We heaved a sigh of relief as we approached the falls: silvery water splashing over greenstone steps. Each large step represented a separate lava flow. Benny cooed over the water, I cooed over the rocks, but Ron could only think of the ascent back to the parking lot, and perhaps of bears waiting to rip the Juicy Fruit gum out of his clenched jaw.
So back up we went, and it was awful. The going was very slow. Benny was on his back a lot. We met strolling hikers carrying nothing but pamphlets who asked, “Is it much farther?” as we staggered up the ravine. But we were too winded to give them the withering reply they deserved. We briefly rested at a gurgling stream, trudged up another mountain or two, and then I asked, “Where's the backpack?”
“I thought YOU had it,” Ron almost wailed. There was nothing else to do. I slid back down the trail while Ron toiled onward. The backpack was, of course, at the gurgling stream. I climbed back up the trail, panting worse than ever, half expecting to see Ron collapsed on a rock.
They were waiting for me at the parking lot and Ron snapped pictures of me flogging my butt up the last hill. We practically fell into the RV: Benny chugged milk, I chugged Snapple, and Ron chugged Coke and wished for bourbon.
We continued on. Fog wreathed the Blue Ridge Mountains, making driving treacherous. Benny fell asleep as we wound slowly down the mountains. The fog lifted a bit at 2000 feet and I started to plan my next crazy escapade.

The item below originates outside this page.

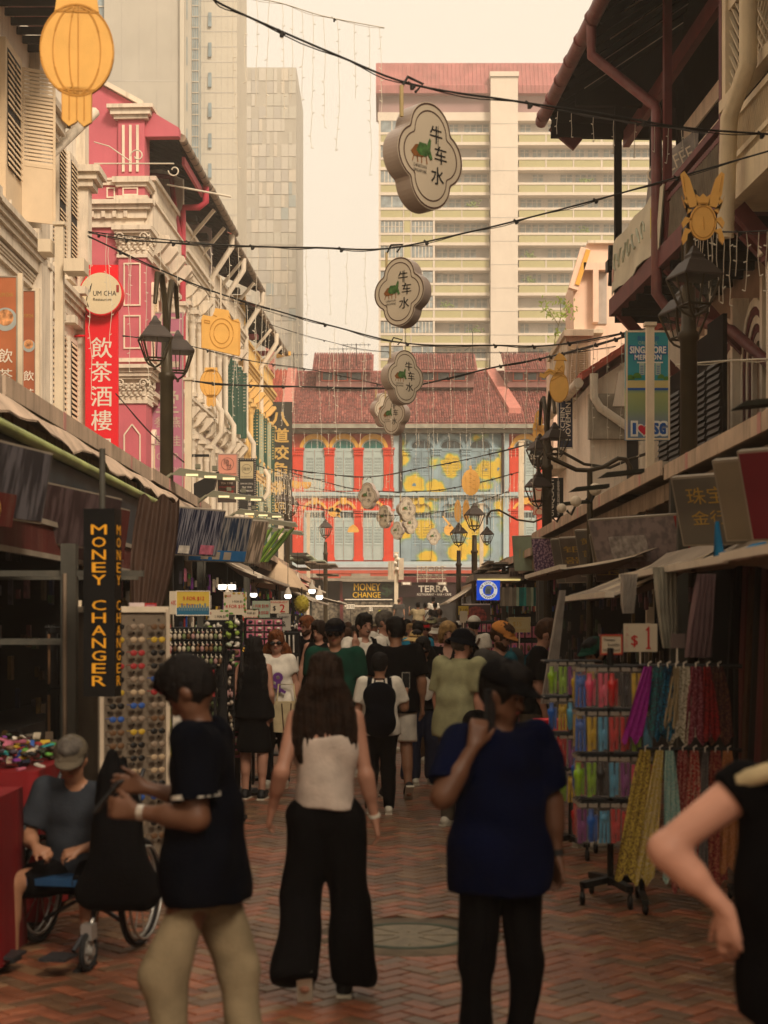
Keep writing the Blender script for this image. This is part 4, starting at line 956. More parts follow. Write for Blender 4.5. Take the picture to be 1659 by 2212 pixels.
for s in stems:
 for c in s[1:]:
  for _ in range(16):
   p=Vector(c)+Vector((rr.gauss(0,.12),rr.gauss(0,.08),rr.gauss(0,.1)));a=rr.random()*6;d=Vector((math.cos(a),rr.uniform(-.3,.3),math.sin(a)))*.075;n_=Vector((-d.z,0,d.x))*.3
   q.add([p-d,p+n_,p+d,p-n_],[(0,1,2,3)],leafm)
q.build('leaves',pl,kind='stuff')
ORD=['first','second','third','fourth','fifth','sixth','seventh','eighth','ninth','tenth','eleventh','twelfth','thirteenth','fourteenth','fifteenth','sixteenth']
fas=mat('stained_fascia',(.58,.43,.31),var=.2,streak=.7,scale=2,dirt=(.10,.07,.045),bump=.2)
fas2=mat('corrugated_strip',(.36,.26,.18),var=.25,streak=.9,scale=3,dirt=(.08,.055,.04))
pstripe=mat('faded_pink_tape',(.58,.28,.24),var=.1,bump=0)
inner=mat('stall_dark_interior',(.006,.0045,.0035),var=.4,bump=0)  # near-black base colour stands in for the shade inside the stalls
greyp=mat('grey_green_post',(.075,.07,.055),rough=.6,var=.2,streak=.3)
canvas=mat('dirty_canvas',(.27,.21,.15),var=.2,streak=.6,scale=3,dirt=(.14,.1,.07))
wbar=mat('white_awning_bar',(.78,.68,.54),rough=.5,var=.08,streak=.3)
redcloth=mat('red_tablecloth',(.19,.005,.007),rough=.7,var=.2,bump=.1)
GOODS=[mat('goods_%s'%n,c,rough=.6,var=.3,scale=12,bump=0)for n,c in(('red',(.35,.03,.03)),('blue',(.03,.09,.32)),('yellow',(.5,.32,.03)),('pink',(.5,.14,.2)),('cream',(.5,.42,.3)),('teal',(.03,.25,.25)),('black',(.015,.013,.012)),('brown',(.14,.07,.03)),('green',(.1,.28,.04)),('purple',(.2,.04,.25)),('white',(.6,.54,.45)))]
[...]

My new goal was Little Devils Stairs Overlook, where several basaltic dikes “intrude” on the Pedlar granite. The wording made it sound like the black lava knocked on the granites' doors 570 million years ago, then rudely pushed their way in for a free dinner.

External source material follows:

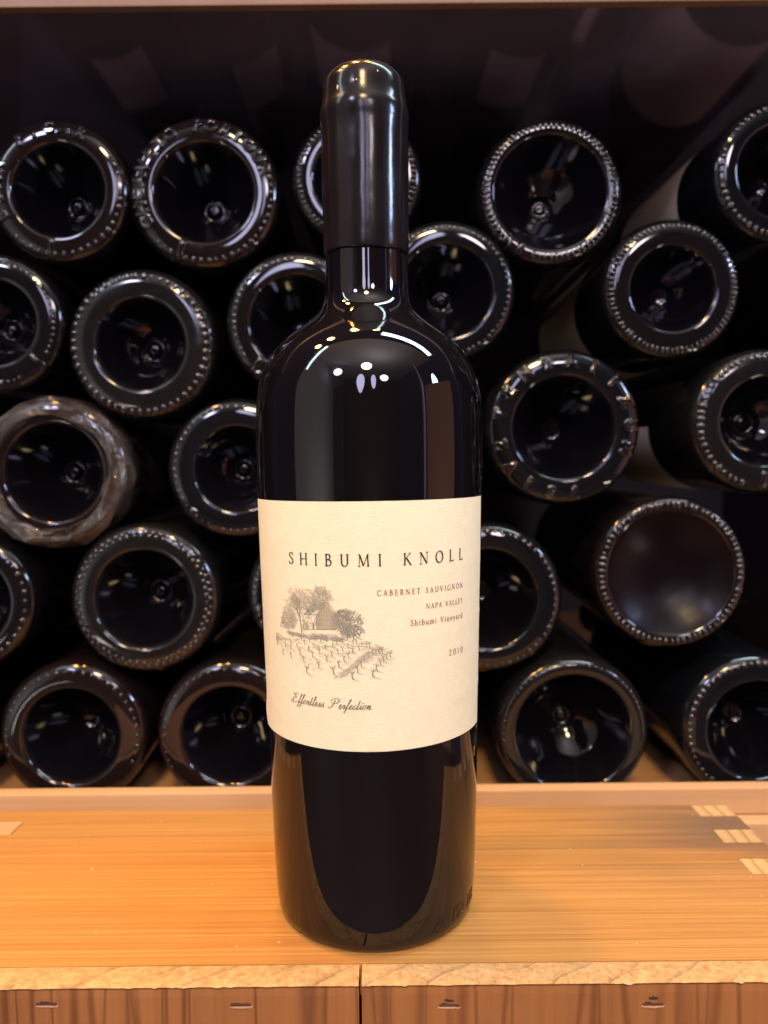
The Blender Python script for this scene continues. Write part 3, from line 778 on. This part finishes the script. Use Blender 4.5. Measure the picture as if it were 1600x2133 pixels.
# embossed marks on the heel of the glass
def heel_surf(u, z, off):
    a = u / 35.8; r = bottle_r(z / 1000.0) + off
    return (r * sin(a), -r * cos(a), z / 1000.0)
def emboss(name, text, u0, u1, zb, h):
    R = lay_text(text, u0, u1, zb, h, thick=.13, thin=.11, surf=heel_surf, base=.00010)
    me = from_data(name, R.v, R.f)
    o = link(name, me, MAIN_GLASS, body)
    md = o.modifiers.new("solid", 'SOLIDIFY'); md.thickness = .0003; md.offset = -1
    return o
emboss("embossed_lettering", "750 ML", 29.0, 46.5, 5.2, 4.2)
Rm = Ribbons()
for p in ([(20.5, 5.0), (23.6, 9.0)], [(22.4, 8.6), (24.6, 8.0), (24.2, 6.2), (22.2, 6.6)], [(21.2, 4.4), (22.6, 4.2)]):
    Rm.stroke(catmull(p, 5), cw(.5), heel_surf, .00011)
mk = link("embossed_mark", from_data("embossed_mark", Rm.v, Rm.f), MAIN_GLASS, body)
md = mk.modifiers.new("solid", 'SOLIDIFY'); md.thickness = .0003; md.offset = -1

# ------------------------------------------------------------------ lying bottles in the rack
# unit profile of a bottle base, r and depth in bottle radii, depth grows away from the viewer
def base_profile(kind):
    if kind == 'deep':
        return [(0, .66), (.08, .65), (.2, .58), (.38, .42), (.56, .25), (.70, .12), (.78, .04), (.82, .010), (.86, 0), (.90, .004), (.94, .022), (.97, .06), (.99, .11), (1, .2)]
    if kind == 'wide':
        return [(0, .50), (.05, .50), (.09, .535), (.13, .53), (.17, .49), (.30, .43), (.48, .32), (.62, .19), (.72, .075), (.76, .03), (.79, .008), (.84, 0), (.89, .006), (.93, .03), (.97, .085), (.99, .13), (1, .22)]
    if kind == 'narrow':
        return [(0, .40), (.06, .41), (.10, .45), (.135, .47), (.175, .45), (.22, .41), (.36, .34), (.48, .22), (.56, .09), (.595, .03), (.63, .008), (.70, .0), (.80, .004), (.87, .022), (.93, .05), (.97, .095), (.99, .14), (1, .21)]
    return [(0, .52), (.06, .525), (.10, .56), (.135, .575), (.18, .555), (.23, .51), (.36, .40), (.50, .25), (.60, .10), (.64, .035), (.675, .008), (.73, 0), (.81, .004), (.87, .018), (.92, .038), (.96, .075), (.985, .12), (1, .20)]
_bp = base_profile
def base_profile(kind, nip=1.0):
    p = _bp(kind)
    if kind == 'deep': return [(r, .30 * (1 - (r / .82)**2.2) + .012) if r < .80 else (r, y) for r, y in p]
    edge = {'wide': .76, 'narrow': .60}.get(kind, .645)
    out = []
    for r, y in p:
        if r < .24 and nip < 1:
            y = y * nip + (1 - nip) * (p[5][1] + .10 * (1 - (r / .24)**2))
        out.append((r, y * (1.42 if r < edge else 1)))
    return out
def dense_base(kind, nip=1.0):
    return catmull(base_profile(kind, nip), 5)
def base_depth(kind, r):
    p = base_profile(kind); return pchip([a for a, b in p], [b for a, b in p], r)

def lying_profile(R, kind, length, nip=1.0):
    prof = [(r * R, y * R) for r, y in dense_base(kind, nip)]
    prof[0] = (0, prof[0][1])
    prof = [(max(r, 0), y) for r, y in prof]
    Lb = length * .60
    prof += [(R, y) for y in (R * .5, R, Lb * .5, Lb * .9)]
    for t in range(1, 9):
        a = t / 8 * pi / 2; prof.append((.0145 + (R - .0145) * cos(a), Lb * .92 + sin(a) * length * .12))
    prof += [(.0142, length * .85), (.0142, length * .96), (.0152, length * .965), (.0152, length * .99), (.0, length)]
    return prof

def spin_y(name, prof, seg=112):
    v, f, rings = [], [], []
    for r, y in prof:
        if r < 1e-6: rings.append([len(v)]); v.append((0, y, 0)); continue
        rings.append(list(range(len(v), len(v) + seg)))
        for i in range(seg):
            a = 2 * pi * i / seg; v.append((r * cos(a), y, r * sin(a)))
    for A, B in zip(rings, rings[1:]):
        for i in range(seg):
            k = (i + 1) % seg
            if len(A) == 1: f.append((A[0], B[i], B[k]))
            elif len(B) == 1: f.append((A[i], B[0], A[k]))
            else: f.append((A[i], B[i], B[k], A[k]))
    return from_data(name, v, f)

_bead = bmesh.new(); bmesh.ops.create_icosphere(_bead, subdivisions=2, radius=1.0)
BV = [tuple(q.co) for q in _bead.verts]; BF = [tuple(q.index for q in fc.verts) for fc in _bead.faces]; _bead.free()
def bead_ring(R, kind, rows, skip, rnd):
    """rows: (radius fraction, count, tangential half size, radial half size, relief) in bottle radii; skip: list of angle spans left plain"""
    v, f = [], []
    for rf, n, ht, hr, rel, ph in rows:
        for i in range(n):
            a = 2 * pi * (i + ph) / n + rnd.uniform(-.010, .010)
            d = math.degrees(a) % 360
            if any((s0 <= d <= s1) or (s0 <= d + 360 <= s1) for s0, s1 in skip): continue
            k = rnd.uniform(.70, 1.12)
            y = base_depth(kind, rf); sl = (base_depth(kind, min(rf + .02, .998)) - base_depth(kind, rf - .02)) / .04
            er = Vector((cos(a), 0, sin(a))); et = Vector((-sin(a), 0, cos(a)))
            nr = (er * sl + Vector((0, -1, 0))).normalized(); tr_ = (er + Vector((0, sl, 0))).normalized()
            c = er * rf + Vector((0, y, 0))
            o0 = len(v)
            for x, yy, z in BV:
                p = c + et * (x * ht * k) + tr_ * (yy * hr * k) + nr * (z * rel * k)
                v.append(tuple(p * R))
            f += [tuple(q + o0 for q in fc) for fc in BF]
    return from_data("bead_ring", v, f)

def ring_text(R, kind, text, a_start, a_step, rf, size):
    """raised letters round the base; angles in degrees, going clockwise"""
    bm = bmesh.new()
    a = a_start
    for ch in text:
        if ch != ' ':
            cu = bpy.data.curves.new("t", 'FONT'); cu.body = ch; cu.size = size * R * 1.38; cu.align_x = 'CENTER'
            cu.extrude = .020 * R; cu.bevel_depth = .018 * R; cu.bevel_resolution = 2; cu.offset = .004 * R; cu.resolution_u = 4
            to = bpy.data.objects.new("t", cu); col.objects.link(to)
            bpy.context.view_layer.update()
            me = bpy.data.meshes.new_from_object(to.evaluated_get(bpy.context.evaluated_depsgraph_get()))
            bpy.data.objects.remove(to); bpy.data.curves.remove(cu)
            ar = radians(a); er = Vector((cos(ar), 0, sin(ar))); et = Vector((sin(ar), 0, -cos(ar)))
            n0 = len(bm.verts); bm.from_mesh(me); bm.verts.ensure_lookup_table()
            for q in bm.verts[n0:]:
                rr = rf + (q.co.y / R - size * .5)
                y = base_depth(kind, min(max(rr, .02), .999))
                q.co = (er * rr * R + et * q.co.x + Vector((0, y * R - q.co.z, 0)))
            bpy.data.meshes.remove(me)
        a -= a_step
    bmesh.ops.recalc_face_normals(bm, faces=bm.faces)
    me = bpy.data.meshes.new("embossed_lettering"); bm.to_mesh(me); bm.free(); return me

def notch_mesh(R, kind, deg, r0, r1):
    """rounded bar moulded radially across the base ring"""
    v, f = [], []; n = 14; m = 9
    ar = radians(deg); er = Vector((cos(ar), 0, sin(ar))); et = Vector((-sin(ar), 0, cos(ar)))
    for i in range(n + 1):
        t = i / n; rf = r0 + (r1 - r0) * t; y = base_depth(kind, min(rf, .999)); e = sqrt(max(0, 1 - (2 * t - 1)**6))
        for k in range(m):
            b = pi * k / (m - 1)
            p = er * rf + et * (.058 * cos(b) * (.55 + .45 * e)) + Vector((0, y + .02 - .055 * sin(b) * e, 0)); v.append(tuple(p * R))
    for i in range(n):
        for k in range(m - 1): f.append((i * m + k, i * m + k + 1, (i + 1) * m + k + 1, (i + 1) * m + k))
    return from_data("mould_bar", v, f)

def side_label(R, y0, y1, a0, a1):
    v, f = [], []; n = 40
    for j, y in enumerate((y0, (y0 + y1) / 2, y1)):
        for i in range(n + 1):
            a = radians(a0 + (a1 - a0) * i / n); v.append(((R + .0003) * cos(a), y, (R + .0003) * sin(a)))
    for j in range(2):
        for i in range(n):
            p = j * (n + 1) + i; f.append((p, p + 1, p + n + 2, p + n + 1))
    me = from_data("paper_label", v, f); return me

def knurl(n, rf=.90, hr=.042, rel=.026): return [(rf - .035, int(n * .8), pi * rf / (n * .8) * .80, hr * 1.25, rel * 1.25, 0)]
def beads(n, rf=.905, s=.021, rel=.024, ph=0): return [(rf - .04, n, s * 1.6, s * 1.75, s * .75, ph)]
GROUP = "wine bottles lying in the rack with their bases outward"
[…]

What actually happened was that black lava bubbling underground escaped to the surface through narrow passageways, or dikes, then spewed all over the landscape. Some lava hardened inside the dikes and turned in narrow strips of black rock surrounded by pale granite.

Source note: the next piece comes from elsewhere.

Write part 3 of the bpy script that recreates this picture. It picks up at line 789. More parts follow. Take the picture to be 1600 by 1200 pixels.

Unfortunately, to see these fabulous dikes, I'd have to leave the RV at a mountain overlook, cross the winding road, then walk beside the road for 500 feet. This I did, with Ron remaining behind with a sleeping Ben. I walked through the sopping wet grass, clinging to the rockface as an SUV or giant trailer roared past.
I found the designated milepost and began counting my steps, eyeing the sheer cliffs to my left. I saw the dark basalts glistening beside the granite, but the rain was too heavy and the rock too weathered to see anything well.
I'd almost given up when there it was, clear as crystal, a thick green-black line, about 2 feet across, shooting up from the ground through the pale gray granite. I touched the wet rock, trying to imagine it as black lava flowing upwards from the Earth's mantle to spread out over the ancient mountains.
The roar of traffic brought me back to my senses and I trudged back, soaked and triumphant. Ron listened politely to my description, clearly relieved to have me back in the RV. Benny woke up and we celebrated with peanut butter sandwiches.
The fog was back, but we were content, already plotting our route out of the Shenandoah and toward Manassas, or Bull Run. I bought some posters of Dark Hollow Falls at the park's last visitor center and we passed through Front Royal and onto Interstate 66.
Ron had found a likely campground at Bull Run Regional Park, 27 miles from Washington, D.C., and it was a lovely place. The weather was warmer at this altitude, but since we had an electrical hookup, we ran the furnace anyway. I made sweet-and-sour chicken for dinner and Benny demonstrated how one tiny bowl of rice can cover an RV's entire floorspace.
It's still a little rainy, but the forecast predicts it will be warmer and only mostly cloudy. We go to sleep and hope for a good day to tour the Civil War battlefield at Manassas.